● Task brief
From the material below, list every line containing "Blender".

***

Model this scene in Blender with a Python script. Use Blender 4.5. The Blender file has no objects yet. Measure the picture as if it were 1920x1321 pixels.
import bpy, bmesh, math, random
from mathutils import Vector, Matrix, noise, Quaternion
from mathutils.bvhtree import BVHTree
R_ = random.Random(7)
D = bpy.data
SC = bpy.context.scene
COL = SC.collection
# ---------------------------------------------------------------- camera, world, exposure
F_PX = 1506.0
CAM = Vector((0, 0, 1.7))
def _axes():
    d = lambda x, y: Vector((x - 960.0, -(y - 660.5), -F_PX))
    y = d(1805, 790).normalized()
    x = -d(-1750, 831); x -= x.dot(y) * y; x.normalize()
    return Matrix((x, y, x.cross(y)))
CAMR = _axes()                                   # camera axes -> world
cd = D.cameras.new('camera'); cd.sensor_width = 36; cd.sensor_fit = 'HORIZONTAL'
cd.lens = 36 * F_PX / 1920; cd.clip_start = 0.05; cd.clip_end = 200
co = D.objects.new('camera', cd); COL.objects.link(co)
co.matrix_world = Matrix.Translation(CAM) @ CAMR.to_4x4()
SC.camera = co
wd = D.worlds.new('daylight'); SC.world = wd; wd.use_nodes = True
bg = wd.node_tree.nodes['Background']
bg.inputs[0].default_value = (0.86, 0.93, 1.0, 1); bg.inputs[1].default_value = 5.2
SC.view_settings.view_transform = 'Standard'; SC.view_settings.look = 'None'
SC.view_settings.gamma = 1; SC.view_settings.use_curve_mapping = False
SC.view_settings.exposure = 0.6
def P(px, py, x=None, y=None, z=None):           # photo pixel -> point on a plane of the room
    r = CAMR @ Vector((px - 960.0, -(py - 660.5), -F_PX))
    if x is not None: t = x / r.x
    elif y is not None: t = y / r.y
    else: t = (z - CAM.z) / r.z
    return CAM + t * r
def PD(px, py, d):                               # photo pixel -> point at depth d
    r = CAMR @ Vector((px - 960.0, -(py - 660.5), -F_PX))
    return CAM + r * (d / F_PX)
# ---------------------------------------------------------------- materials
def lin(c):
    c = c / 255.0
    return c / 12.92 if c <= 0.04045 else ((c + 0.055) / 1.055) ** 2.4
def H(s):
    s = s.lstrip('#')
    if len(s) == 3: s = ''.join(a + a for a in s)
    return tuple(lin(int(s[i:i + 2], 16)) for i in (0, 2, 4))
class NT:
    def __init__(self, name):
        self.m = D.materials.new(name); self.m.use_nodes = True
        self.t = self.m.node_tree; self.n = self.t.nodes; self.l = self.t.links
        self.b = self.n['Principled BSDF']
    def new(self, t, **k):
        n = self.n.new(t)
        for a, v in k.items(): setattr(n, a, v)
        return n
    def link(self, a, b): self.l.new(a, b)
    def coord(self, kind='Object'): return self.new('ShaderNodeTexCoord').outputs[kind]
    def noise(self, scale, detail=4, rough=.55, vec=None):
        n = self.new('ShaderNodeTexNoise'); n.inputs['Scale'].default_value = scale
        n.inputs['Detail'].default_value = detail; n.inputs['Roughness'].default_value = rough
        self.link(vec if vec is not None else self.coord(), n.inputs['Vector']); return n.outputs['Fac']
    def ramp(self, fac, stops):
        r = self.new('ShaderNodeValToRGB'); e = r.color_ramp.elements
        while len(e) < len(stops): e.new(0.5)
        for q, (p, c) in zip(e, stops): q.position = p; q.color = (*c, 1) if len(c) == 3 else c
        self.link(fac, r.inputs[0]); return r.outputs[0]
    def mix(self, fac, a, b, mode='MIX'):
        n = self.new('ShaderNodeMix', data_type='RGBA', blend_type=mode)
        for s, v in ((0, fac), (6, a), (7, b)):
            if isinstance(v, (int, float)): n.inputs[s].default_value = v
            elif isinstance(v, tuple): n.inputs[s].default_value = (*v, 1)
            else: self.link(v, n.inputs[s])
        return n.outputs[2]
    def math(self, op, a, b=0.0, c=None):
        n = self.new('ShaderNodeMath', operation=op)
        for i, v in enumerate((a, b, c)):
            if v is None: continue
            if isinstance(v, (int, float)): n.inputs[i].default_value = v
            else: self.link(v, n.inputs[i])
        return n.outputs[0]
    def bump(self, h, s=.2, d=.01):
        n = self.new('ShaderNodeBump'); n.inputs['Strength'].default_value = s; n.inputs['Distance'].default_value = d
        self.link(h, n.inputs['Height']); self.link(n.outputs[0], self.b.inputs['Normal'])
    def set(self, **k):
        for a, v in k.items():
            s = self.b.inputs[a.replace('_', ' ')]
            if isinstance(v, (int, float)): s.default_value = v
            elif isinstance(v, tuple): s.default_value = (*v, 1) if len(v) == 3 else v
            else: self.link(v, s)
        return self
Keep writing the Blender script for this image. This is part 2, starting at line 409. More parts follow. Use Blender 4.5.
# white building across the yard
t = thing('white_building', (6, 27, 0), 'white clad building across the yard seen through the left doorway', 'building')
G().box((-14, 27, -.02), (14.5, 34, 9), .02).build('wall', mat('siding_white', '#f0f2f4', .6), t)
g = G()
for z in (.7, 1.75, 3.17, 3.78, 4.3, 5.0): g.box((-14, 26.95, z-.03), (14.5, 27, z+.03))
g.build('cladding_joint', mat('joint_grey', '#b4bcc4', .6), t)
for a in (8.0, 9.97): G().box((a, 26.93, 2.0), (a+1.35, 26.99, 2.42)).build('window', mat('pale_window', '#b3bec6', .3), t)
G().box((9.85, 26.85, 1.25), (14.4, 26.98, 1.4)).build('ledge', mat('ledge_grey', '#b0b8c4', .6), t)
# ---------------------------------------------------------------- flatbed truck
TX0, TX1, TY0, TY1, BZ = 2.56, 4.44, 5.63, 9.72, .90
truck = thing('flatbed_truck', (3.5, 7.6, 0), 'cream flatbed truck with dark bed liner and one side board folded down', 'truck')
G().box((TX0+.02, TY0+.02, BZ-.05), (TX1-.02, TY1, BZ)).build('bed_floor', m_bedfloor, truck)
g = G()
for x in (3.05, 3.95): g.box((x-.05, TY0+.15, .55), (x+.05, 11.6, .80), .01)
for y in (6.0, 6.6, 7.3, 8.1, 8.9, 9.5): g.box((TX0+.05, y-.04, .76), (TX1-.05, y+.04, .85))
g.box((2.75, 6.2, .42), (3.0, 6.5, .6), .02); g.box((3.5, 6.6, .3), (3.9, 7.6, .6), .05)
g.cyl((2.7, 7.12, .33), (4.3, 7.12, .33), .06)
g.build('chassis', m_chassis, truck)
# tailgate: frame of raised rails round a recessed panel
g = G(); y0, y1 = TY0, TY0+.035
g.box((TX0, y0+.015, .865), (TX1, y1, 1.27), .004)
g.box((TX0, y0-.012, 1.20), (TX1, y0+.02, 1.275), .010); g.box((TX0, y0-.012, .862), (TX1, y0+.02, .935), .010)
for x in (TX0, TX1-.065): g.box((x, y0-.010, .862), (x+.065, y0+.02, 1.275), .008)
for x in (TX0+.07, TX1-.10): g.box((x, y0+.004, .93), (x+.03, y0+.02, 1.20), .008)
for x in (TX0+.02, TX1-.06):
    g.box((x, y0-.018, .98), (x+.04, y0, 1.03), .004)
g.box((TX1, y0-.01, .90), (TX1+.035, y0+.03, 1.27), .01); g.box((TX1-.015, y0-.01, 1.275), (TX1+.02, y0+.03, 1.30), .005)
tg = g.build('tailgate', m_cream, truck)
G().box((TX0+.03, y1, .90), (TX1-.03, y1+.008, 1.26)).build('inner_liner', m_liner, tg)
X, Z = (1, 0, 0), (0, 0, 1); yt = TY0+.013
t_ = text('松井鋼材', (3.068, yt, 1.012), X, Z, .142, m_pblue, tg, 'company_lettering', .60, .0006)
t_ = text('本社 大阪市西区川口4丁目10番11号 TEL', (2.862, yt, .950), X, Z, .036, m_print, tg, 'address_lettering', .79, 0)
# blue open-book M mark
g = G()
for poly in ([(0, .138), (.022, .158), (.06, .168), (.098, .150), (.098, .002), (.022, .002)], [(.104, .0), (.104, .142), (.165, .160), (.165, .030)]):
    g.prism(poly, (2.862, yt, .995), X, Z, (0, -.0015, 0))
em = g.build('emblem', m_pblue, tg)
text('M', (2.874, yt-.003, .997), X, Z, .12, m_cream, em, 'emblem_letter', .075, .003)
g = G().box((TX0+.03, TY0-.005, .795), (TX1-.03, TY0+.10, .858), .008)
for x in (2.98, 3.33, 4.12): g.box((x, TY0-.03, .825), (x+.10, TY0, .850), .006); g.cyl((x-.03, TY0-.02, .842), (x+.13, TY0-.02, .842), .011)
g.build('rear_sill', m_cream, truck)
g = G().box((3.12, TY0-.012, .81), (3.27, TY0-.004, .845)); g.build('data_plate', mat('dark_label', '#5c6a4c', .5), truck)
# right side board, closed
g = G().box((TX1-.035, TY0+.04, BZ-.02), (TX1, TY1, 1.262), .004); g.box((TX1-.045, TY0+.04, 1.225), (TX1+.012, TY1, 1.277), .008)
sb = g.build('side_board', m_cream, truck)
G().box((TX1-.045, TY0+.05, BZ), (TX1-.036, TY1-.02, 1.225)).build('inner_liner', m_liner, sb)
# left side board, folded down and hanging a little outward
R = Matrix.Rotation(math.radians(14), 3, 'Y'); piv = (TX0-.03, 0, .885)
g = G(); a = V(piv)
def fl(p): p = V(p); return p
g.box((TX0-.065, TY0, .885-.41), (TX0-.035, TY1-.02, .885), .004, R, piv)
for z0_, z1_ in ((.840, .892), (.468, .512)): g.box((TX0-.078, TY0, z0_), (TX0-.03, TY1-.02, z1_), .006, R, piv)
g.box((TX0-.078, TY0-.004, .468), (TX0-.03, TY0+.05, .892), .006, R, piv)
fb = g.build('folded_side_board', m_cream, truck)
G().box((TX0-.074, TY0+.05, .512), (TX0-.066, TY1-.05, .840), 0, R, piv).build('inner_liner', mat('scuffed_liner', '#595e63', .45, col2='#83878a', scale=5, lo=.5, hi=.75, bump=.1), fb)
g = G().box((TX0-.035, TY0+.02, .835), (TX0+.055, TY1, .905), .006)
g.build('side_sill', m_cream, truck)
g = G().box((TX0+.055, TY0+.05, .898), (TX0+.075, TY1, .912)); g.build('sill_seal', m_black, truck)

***

● Response to the task
Model this scene in Blender with a Python script. Use Blender 4.5. The Blender file has no objects yet. Measure the picture as if it were 1920x1321 pixels.
Keep writing the Blender script for this image. This is part 2, starting at line 409. More parts follow. Use Blender 4.5.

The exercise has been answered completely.